Israeli leadership is growing increasingly divided over the best way to win the country’s devastating war against Hamas — less than a week after marking the conflict’s 100th day of battle.
During a TV interview Thursday, Gadi Eisenkot, a senior minister of the Israeli war cabinet and a former Israel Defense Forces chief of staff, said a cease-fire is the only path to ensuring the safe release of the approximately 130 hostages who remain in the terror group’s clutches.
“The hostages will only return alive if there is a deal linked to a significant pause in fighting,” Eisenkot said on “Uvda,” an investigative reporting program on Israel’s Channel 12, in his first public statements since war broke out in the region Oct. 7 after Hamas’ brutal surprise attack on Israel.
Eisenkot, whose own 25-year-old son was killed battling Hamas in Gaza in December, made his remarks within hours of Israeli Prime Minister Benjamin Netanyahu rejecting the White House’s calls to ease up on the country’s punishing military campaign that has laid waste to much of the region.
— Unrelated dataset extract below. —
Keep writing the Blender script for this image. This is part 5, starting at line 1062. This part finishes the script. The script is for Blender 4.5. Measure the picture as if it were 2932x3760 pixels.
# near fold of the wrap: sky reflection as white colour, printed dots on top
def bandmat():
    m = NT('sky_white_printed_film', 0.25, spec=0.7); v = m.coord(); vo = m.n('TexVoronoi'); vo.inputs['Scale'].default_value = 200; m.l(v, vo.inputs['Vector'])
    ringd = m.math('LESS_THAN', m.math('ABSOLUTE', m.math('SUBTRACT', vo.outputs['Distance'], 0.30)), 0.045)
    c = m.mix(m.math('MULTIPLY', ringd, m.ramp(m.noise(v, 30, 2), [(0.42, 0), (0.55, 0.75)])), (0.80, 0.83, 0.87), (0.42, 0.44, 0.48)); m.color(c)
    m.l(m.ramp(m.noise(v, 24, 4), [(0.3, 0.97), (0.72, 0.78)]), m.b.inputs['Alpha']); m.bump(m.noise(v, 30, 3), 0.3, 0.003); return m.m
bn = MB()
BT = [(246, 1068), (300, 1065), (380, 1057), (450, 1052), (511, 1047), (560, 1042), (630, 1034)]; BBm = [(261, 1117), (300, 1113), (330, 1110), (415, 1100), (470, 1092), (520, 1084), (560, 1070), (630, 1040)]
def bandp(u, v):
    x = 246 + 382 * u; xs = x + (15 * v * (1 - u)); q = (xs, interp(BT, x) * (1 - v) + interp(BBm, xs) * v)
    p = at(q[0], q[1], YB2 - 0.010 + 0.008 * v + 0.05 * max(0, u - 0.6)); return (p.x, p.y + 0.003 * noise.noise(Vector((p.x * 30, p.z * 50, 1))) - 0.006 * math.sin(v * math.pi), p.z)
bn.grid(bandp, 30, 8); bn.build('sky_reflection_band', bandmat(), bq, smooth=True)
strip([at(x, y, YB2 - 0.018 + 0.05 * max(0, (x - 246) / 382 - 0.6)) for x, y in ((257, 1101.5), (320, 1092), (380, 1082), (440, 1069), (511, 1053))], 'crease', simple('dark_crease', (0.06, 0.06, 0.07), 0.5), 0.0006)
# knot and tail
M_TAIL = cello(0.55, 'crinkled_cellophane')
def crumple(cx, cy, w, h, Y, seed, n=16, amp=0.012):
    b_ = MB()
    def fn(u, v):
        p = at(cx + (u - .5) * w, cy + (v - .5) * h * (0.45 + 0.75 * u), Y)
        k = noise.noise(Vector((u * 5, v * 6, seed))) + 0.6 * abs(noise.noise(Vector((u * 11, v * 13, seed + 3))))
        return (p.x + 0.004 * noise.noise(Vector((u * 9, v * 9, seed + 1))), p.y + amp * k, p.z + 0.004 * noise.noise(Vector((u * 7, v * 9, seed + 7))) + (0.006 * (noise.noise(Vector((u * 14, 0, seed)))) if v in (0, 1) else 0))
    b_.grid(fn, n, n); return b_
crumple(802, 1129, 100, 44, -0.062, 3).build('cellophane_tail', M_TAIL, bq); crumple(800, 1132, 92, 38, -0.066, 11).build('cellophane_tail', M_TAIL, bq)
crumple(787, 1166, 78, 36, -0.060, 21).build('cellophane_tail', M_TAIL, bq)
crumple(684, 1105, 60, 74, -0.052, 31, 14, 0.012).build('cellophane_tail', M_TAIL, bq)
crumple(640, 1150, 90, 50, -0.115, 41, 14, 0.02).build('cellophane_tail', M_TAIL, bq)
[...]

The war is believed to have claimed the lives of well over 1,200 Israelis and as many as 25,000 Palestinians, according to officials from Israel and the Hamas-tied health authorities.
“We will not settle for anything short of an absolute victory,” Netanyahu defiantly declared during a nationally televised news conference Thursday.
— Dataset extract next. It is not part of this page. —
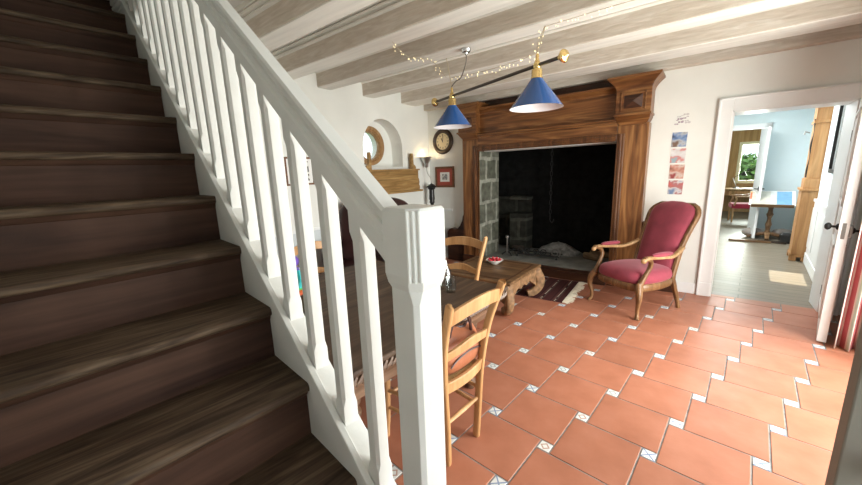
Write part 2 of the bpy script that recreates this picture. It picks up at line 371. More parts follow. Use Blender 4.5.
def circ(r, n=8, ry=None):
    ry = r if ry is None else ry
    return [(r * math.cos(2 * PI * i / n), ry * math.sin(2 * PI * i / n)) for i in range(n)]
def rect(w, h): return [(-w / 2, -h / 2), (w / 2, -h / 2), (w / 2, h / 2), (-w / 2, h / 2)]
def rrect(w, h, r, k=3):
    pts = []
    for cx, cy, a0 in ((w / 2 - r, h / 2 - r, 0), (-w / 2 + r, h / 2 - r, 90), (-w / 2 + r, -h / 2 + r, 180), (w / 2 - r, -h / 2 + r, 270)):
        for i in range(k + 1): a = R(a0 + 90 * i / k); pts.append((cx + r * math.cos(a), cy + r * math.sin(a)))
    return pts
def catmull(P, n=6):
    P = [Vector(p) for p in P]; out = []
    for i in range(len(P) - 1):
        a, b, c, d = P[max(i - 1, 0)], P[i], P[i + 1], P[min(i + 2, len(P) - 1)]
        for k in range(n):
            t = k / n; out.append(.5 * ((2 * b) + (c - a) * t + (2 * a - 5 * b + 4 * c - d) * t * t + (3 * b - a - 3 * c + d) * t ** 3))
    out.append(P[-1]); return out
def rz(a): return Matrix.Rotation(a, 4, 'Z')
def T(x, y, z): return Matrix.Translation((x, y, z))

def thing(name, label, cat, loc=(0, 0, 0), rot=0., group=None):
    o = bpy.data.objects.new(name, None); COL.objects.link(o); o.location = loc
    o.rotation_euler = rot if isinstance(rot, tuple) else (0, 0, rot)
    o.empty_display_size = .1
    return tag(o, label, cat, group)
def tag(o, label, cat, group=None, kind=None):
    o['label'] = label; o['category'] = cat
    if group: o['group'] = group
    if kind: o['kind'] = kind
    return o
def struct(o, label=None, cat=None):
    o['kind'] = 'structure'
    if label: o['label'] = label
    if cat: o['category'] = cat
    return o
def copy_tree(o, parent=None):
    c = o.copy(); COL.objects.link(c)
    if parent: c.parent = parent
    for ch in [x for x in COL.objects if x.parent == o]: copy_tree(ch, c)
    return c
def kid_label(o, t): o['label'] = t; return o

# ------------------------------------------------------------------ camera
YAW, PITCH, ROLL = R(-38.0876), R(11.468), R(-2.011)
fw = Vector((math.sin(YAW) * math.cos(PITCH), math.cos(YAW) * math.cos(PITCH), -math.sin(PITCH)))
rt = Vector((math.cos(YAW), -math.sin(YAW), 0)); up = rt.cross(fw)
rt2 = rt * math.cos(ROLL) + up * math.sin(ROLL); up2 = up * math.cos(ROLL) - rt * math.sin(ROLL)
cam = bpy.data.cameras.new('camera'); cam.sensor_width = 36; cam.lens = 36 * 347.68 / 862; cam.clip_start = .02
co = bpy.data.objects.new('camera', cam); COL.objects.link(co)
mw = Matrix((rt2, up2, -fw)).transposed().to_4x4(); mw.translation = (.679, -1.351, 1.556); co.matrix_world = mw
SC.camera = co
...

Netanyahu and Israeli Defense Minister Yoav Gallant have insisted that the country’s war effort will continue until the Islamist militant group is dealt a crushing defeat and that the only way to freeing the remaining hostages is through military might.
During the same speech, Netanyahu flatly rejected renewed calls by the US to consider establishing Palestinian statehood, arguing such an arrangement would provide new territory from which future attacks against Israel could be launched.
Israel “must have security control over the entire territory west of the Jordan River,” the prime minister said, adding, “That collides with the idea of sovereignty. What can we do?
“This truth I tell to our American friends, and I put the brakes on the attempt to coerce us to a reality that would endanger the state of Israel,” he said.
Seemingly directly contradicting Netanyahu, Eisenkot said any claim that freeing the hostages can be achieved without a cease-fire is “to spread illusions.”
He also offered a sharp critique of how the war has played out, saying strategic plans for securing victory should have been made a bigger priority right from the start.
He even questioned whether Israel’s efforts to defeat the terror group have been as successful as others including Netanyahu have claimed, saying, “we haven’t yet reached a strategic achievement, or rather only partially,” he said. “We did not bring down Hamas.”
Israel began its extended military campaign against Hamas after the terror group launched a large-scale surprise missile attack in the country Oct. 7 in which approximately 1,200 Israelis were killed.
Hamas also seized around 240 hostages in the attack, including women and children, of whom 105 were released during a multiday cease-fire deal last November.